Abstract

This paper discusses the recent advances made in virtual well metering technology and presents the experience gathered from deploying the technology in the Gulf of Mexico and various other locations globally over the last five years. Project execution best practices, including specifications, acceptance testing and commissioning procedures, are presented for deploying this advanced technology.

The paper presents field data comparison and shows that this technology has provided very reliable and accurate flow rate predictions over a variety of well configurations and reservoir characteristics (from gas condensate to black oil systems over a wide range of GOR/GLRs). The value of the dynamically estimated flowrate uncertainties in addition to real-time, continuous well flowrate estimates is described. These systems are equipped with real-time calibration programs that reconcile the total well production, on a daily or weekly basis, with the fiscal production and then back-allocate the production to the wells based on the calculated well flowrate uncertainties.

These well metering systems are easily integrated with real-time pipeline flow monitoring systems to provide real-time advisory capability to the operator. These systems have expanded in recent years to include leak detection/restriction detection capabilities, look-ahead/forecasting capabilities that offer flow assurance guidance on operational issues such as cool-down, warm-up and hot-oil circulation times, and the paper presents such examples.

Introduction

Multiphase flow simulation technology has matured to the point where it is frequently used to tackle flow assurance problems during design as well as day-to-day operation of oil and gas pipelines. Simulations are used, for example, in sizing pipes and thermal insulation; developing procedures for start-up, shutdown, and process upsets; and avoidance of wax and hydrate formation. An emerging application area is " online?? simulators [Parthasarathy, P. et al., 2007] which are integrated with field data acquisition systems (DCS/SCADA). The demands on online systems differ considerably from design simulation tools [Llave S., 2005]. Design tools can assume idealized conditions, with precise knowledge of process parameters (inlet/outlet pressures and flowrates, fluid compositions, etc.). Corresponding measurements are often unavailable in the field. Numerical models must therefore be flexible to use such data as available. Models must handle instrument drop-out, noise, bias and drift, and incorporate filtering to stabilize the numerical model. Compositional uncertainties must be addressed by building in tuning factors so that predictions match the measured outlet phase rates. Online simulators are key to implementing model-based leak/restriction detection systems, which are the only viable systems for subsea multiphase pipeline networks [Scott, S.L and Barrufet, M.A., 2003].

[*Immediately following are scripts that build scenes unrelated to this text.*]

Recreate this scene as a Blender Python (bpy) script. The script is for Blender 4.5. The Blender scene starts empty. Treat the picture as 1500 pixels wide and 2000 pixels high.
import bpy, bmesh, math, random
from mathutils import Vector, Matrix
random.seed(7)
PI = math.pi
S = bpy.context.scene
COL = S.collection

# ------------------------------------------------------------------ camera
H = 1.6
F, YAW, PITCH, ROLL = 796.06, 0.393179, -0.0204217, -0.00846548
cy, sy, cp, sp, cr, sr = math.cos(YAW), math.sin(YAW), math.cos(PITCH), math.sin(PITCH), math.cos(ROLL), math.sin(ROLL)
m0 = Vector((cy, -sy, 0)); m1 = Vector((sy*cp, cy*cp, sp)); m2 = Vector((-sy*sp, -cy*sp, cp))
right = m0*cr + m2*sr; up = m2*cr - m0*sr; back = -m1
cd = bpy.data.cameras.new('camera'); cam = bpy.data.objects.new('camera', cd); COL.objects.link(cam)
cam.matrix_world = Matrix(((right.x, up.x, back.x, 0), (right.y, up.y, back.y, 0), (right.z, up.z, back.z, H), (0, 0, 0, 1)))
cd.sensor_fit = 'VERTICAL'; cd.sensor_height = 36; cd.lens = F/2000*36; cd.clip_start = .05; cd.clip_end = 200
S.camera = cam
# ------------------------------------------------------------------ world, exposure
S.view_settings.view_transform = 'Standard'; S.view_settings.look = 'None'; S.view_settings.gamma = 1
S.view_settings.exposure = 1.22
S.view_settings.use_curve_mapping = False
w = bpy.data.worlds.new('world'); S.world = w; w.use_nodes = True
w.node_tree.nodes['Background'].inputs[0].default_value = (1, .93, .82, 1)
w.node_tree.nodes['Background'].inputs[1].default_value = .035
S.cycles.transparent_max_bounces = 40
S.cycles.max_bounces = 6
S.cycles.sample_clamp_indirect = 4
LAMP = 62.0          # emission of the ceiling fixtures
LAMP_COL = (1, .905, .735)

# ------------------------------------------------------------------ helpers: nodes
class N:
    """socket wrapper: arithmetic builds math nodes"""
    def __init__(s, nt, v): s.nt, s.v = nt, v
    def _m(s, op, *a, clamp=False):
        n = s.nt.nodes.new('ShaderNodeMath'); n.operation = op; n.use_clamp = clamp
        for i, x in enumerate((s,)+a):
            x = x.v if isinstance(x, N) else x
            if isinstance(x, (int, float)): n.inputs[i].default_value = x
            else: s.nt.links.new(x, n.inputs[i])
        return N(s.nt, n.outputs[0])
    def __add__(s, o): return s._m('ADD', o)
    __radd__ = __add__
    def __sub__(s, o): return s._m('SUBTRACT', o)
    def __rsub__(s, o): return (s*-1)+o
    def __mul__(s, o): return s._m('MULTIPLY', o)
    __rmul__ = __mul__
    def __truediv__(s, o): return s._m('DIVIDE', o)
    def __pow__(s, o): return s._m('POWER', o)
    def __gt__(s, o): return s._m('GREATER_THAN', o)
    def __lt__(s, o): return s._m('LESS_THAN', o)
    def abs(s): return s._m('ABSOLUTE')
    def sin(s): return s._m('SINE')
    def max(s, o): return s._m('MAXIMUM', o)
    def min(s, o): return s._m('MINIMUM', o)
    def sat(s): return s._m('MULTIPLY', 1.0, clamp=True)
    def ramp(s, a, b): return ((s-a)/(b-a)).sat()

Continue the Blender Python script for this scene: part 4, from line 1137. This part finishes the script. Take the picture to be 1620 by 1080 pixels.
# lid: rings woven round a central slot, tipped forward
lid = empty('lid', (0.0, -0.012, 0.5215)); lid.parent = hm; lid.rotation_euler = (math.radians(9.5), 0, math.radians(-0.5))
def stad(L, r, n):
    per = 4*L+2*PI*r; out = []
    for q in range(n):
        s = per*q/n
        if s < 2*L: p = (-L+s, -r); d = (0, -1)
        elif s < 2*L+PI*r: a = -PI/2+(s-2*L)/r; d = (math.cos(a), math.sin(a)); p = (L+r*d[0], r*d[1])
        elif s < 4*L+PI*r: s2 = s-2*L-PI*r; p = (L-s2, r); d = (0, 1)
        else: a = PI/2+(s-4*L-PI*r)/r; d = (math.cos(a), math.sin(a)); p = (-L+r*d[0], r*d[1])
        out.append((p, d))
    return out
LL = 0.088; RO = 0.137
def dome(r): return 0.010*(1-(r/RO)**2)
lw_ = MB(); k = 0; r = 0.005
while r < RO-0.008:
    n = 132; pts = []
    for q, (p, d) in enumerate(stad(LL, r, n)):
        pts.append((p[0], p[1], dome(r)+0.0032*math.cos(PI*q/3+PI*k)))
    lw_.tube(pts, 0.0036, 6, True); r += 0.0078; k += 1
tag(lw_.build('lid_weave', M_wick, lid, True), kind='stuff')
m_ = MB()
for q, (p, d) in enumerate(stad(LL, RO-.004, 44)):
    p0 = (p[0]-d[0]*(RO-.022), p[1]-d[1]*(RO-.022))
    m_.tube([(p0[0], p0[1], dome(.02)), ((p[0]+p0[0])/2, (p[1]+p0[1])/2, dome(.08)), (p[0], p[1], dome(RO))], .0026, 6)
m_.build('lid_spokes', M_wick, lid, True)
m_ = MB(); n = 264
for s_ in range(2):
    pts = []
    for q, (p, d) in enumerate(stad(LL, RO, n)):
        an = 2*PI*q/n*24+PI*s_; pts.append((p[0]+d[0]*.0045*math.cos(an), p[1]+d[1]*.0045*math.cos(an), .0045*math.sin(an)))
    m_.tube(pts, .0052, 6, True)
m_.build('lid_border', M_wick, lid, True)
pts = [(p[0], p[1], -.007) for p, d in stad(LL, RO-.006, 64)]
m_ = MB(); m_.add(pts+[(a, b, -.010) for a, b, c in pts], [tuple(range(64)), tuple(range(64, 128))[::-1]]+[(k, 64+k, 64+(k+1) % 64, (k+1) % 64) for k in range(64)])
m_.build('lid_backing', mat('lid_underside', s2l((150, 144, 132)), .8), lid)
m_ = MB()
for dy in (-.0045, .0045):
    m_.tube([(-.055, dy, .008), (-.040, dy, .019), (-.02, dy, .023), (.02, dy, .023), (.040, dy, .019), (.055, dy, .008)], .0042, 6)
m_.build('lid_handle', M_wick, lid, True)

Real-time readings from the gas and liquid export flow meters are usually available for export pipelines that extend from the offshore platforms to shore receiving facilities. These rates are used to feed online simulators via the field data acquisition systems (DCS/SCADA). These online simulators in turn provide real time information on pipeline holdup, pressure, flowrate, and temperature profiles; arrival slug size; pig tracking; and proximity to hydrate or wax formation. A powerful application is to combine field data and online model predictions to run look-ahead simulations. For example, safe pigging campaigns can be planned to ensure that the swept liquids will not flood the slug-catchers [Haldipur, P. et al., 2007].

For simulating infield subsea flowlines that extend from the wells to topsides, a common problem is the lack of real-time three-phase flowrates from the wells. One option is to install subsea physical multiphase flowmeters, but this is expensive; also, testing, calibration, and post-installation tuning of these meters are often problematic. Further, for subsea installations, it is not economically viable to remove these meters in order to carry out any type of maintenance if needed. Increasingly, operating companies are turning to software based solutions to estimate the well flowrates in real time.